RAW DATA -

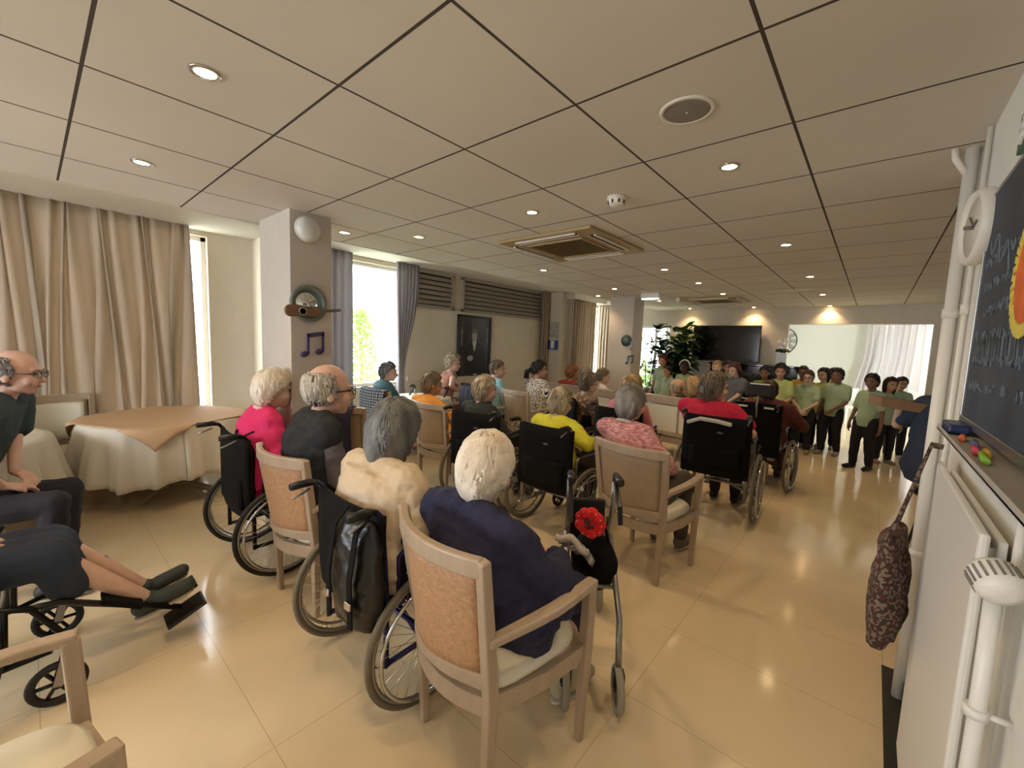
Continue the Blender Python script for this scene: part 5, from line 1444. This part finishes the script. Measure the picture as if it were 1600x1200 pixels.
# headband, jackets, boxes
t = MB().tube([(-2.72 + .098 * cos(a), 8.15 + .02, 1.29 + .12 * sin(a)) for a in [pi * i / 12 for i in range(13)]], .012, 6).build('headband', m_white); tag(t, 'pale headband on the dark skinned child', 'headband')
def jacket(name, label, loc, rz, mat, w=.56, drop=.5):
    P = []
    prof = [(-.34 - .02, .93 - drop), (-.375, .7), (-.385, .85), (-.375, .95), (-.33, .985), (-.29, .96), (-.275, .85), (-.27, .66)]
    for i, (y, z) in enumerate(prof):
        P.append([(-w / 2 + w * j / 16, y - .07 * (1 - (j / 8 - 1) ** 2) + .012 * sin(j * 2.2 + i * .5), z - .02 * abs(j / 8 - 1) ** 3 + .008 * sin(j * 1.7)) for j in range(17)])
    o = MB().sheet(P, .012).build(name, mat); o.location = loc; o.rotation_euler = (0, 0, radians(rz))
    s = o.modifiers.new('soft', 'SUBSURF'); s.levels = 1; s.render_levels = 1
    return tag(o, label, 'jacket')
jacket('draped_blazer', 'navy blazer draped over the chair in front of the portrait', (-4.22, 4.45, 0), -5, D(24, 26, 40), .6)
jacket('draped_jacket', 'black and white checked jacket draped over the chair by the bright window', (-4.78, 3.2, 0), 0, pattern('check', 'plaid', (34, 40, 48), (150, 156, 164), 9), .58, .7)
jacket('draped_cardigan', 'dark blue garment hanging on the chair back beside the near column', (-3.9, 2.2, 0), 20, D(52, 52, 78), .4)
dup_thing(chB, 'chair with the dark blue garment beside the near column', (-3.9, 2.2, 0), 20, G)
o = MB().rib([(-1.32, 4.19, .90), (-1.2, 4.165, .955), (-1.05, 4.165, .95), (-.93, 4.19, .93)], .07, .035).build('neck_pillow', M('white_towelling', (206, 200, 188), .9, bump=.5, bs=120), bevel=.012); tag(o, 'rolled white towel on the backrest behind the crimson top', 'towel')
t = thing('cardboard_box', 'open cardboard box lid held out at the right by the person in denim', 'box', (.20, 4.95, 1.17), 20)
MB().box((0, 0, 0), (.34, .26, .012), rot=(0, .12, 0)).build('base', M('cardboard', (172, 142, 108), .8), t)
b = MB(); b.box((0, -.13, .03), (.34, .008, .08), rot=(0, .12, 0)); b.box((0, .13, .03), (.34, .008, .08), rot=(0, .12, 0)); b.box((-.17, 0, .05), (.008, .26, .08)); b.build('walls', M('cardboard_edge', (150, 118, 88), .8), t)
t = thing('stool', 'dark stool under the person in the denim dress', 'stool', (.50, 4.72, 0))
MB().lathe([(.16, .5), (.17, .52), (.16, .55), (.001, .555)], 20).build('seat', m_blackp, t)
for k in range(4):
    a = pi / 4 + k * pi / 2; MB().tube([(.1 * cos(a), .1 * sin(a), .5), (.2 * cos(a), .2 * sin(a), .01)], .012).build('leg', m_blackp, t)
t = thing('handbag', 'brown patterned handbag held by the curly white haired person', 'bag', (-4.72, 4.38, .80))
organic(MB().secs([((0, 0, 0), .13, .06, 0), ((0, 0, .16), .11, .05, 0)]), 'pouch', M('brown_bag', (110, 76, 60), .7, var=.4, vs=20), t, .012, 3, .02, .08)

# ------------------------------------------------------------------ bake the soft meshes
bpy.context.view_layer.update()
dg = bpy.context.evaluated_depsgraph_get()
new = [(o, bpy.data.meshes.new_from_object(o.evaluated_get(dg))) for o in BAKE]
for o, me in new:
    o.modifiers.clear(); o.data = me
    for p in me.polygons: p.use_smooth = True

TASK PROMPT -
Reproduce every line precisely as given, omitting all pictures.

SOLUTION FOR THIS PROBLEM -
Continue the Blender Python script for this scene: part 5, from line 1444. This part finishes the script. Measure the picture as if it were 1600x1200 pixels.
# headband, jackets, boxes
t = MB().tube([(-2.72 + .098 * cos(a), 8.15 + .02, 1.29 + .12 * sin(a)) for a in [pi * i / 12 for i in range(13)]], .012, 6).build('headband', m_white); tag(t, 'pale headband on the dark skinned child', 'headband')
def jacket(name, label, loc, rz, mat, w=.56, drop=.5):
    P = []
    prof = [(-.34 - .02, .93 - drop), (-.375, .7), (-.385, .85), (-.375, .95), (-.33, .985), (-.29, .96), (-.275, .85), (-.27, .66)]
    for i, (y, z) in enumerate(prof):
        P.append([(-w / 2 + w * j / 16, y - .07 * (1 - (j / 8 - 1) ** 2) + .012 * sin(j * 2.2 + i * .5), z - .02 * abs(j / 8 - 1) ** 3 + .008 * sin(j * 1.7)) for j in range(17)])
    o = MB().sheet(P, .012).build(name, mat); o.location = loc; o.rotation_euler = (0, 0, radians(rz))
    s = o.modifiers.new('soft', 'SUBSURF'); s.levels = 1; s.render_levels = 1
    return tag(o, label, 'jacket')
jacket('draped_blazer', 'navy blazer draped over the chair in front of the portrait', (-4.22, 4.45, 0), -5, D(24, 26, 40), .6)
jacket('draped_jacket', 'black and white checked jacket draped over the chair by the bright window', (-4.78, 3.2, 0), 0, pattern('check', 'plaid', (34, 40, 48), (150, 156, 164), 9), .58, .7)
jacket('draped_cardigan', 'dark blue garment hanging on the chair back beside the near column', (-3.9, 2.2, 0), 20, D(52, 52, 78), .4)
dup_thing(chB, 'chair with the dark blue garment beside the near column', (-3.9, 2.2, 0), 20, G)
o = MB().rib([(-1.32, 4.19, .90), (-1.2, 4.165, .955), (-1.05, 4.165, .95), (-.93, 4.19, .93)], .07, .035).build('neck_pillow', M('white_towelling', (206, 200, 188), .9, bump=.5, bs=120), bevel=.012); tag(o, 'rolled white towel on the backrest behind the crimson top', 'towel')
t = thing('cardboard_box', 'open cardboard box lid held out at the right by the person in denim', 'box', (.20, 4.95, 1.17), 20)
MB().box((0, 0, 0), (.34, .26, .012), rot=(0, .12, 0)).build('base', M('cardboard', (172, 142, 108), .8), t)
b = MB(); b.box((0, -.13, .03), (.34, .008, .08), rot=(0, .12, 0)); b.box((0, .13, .03), (.34, .008, .08), rot=(0, .12, 0)); b.box((-.17, 0, .05), (.008, .26, .08)); b.build('walls', M('cardboard_edge', (150, 118, 88), .8), t)
t = thing('stool', 'dark stool under the person in the denim dress', 'stool', (.50, 4.72, 0))
MB().lathe([(.16, .5), (.17, .52), (.16, .55), (.001, .555)], 20).build('seat', m_blackp, t)
for k in range(4):
    a = pi / 4 + k * pi / 2; MB().tube([(.1 * cos(a), .1 * sin(a), .5), (.2 * cos(a), .2 * sin(a), .01)], .012).build('leg', m_blackp, t)
t = thing('handbag', 'brown patterned handbag held by the curly white haired person', 'bag', (-4.72, 4.38, .80))
organic(MB().secs([((0, 0, 0), .13, .06, 0), ((0, 0, .16), .11, .05, 0)]), 'pouch', M('brown_bag', (110, 76, 60), .7, var=.4, vs=20), t, .012, 3, .02, .08)

# ------------------------------------------------------------------ bake the soft meshes
bpy.context.view_layer.update()
dg = bpy.context.evaluated_depsgraph_get()
new = [(o, bpy.data.meshes.new_from_object(o.evaluated_get(dg))) for o in BAKE]
for o, me in new:
    o.modifiers.clear(); o.data = me
    for p in me.polygons: p.use_smooth = True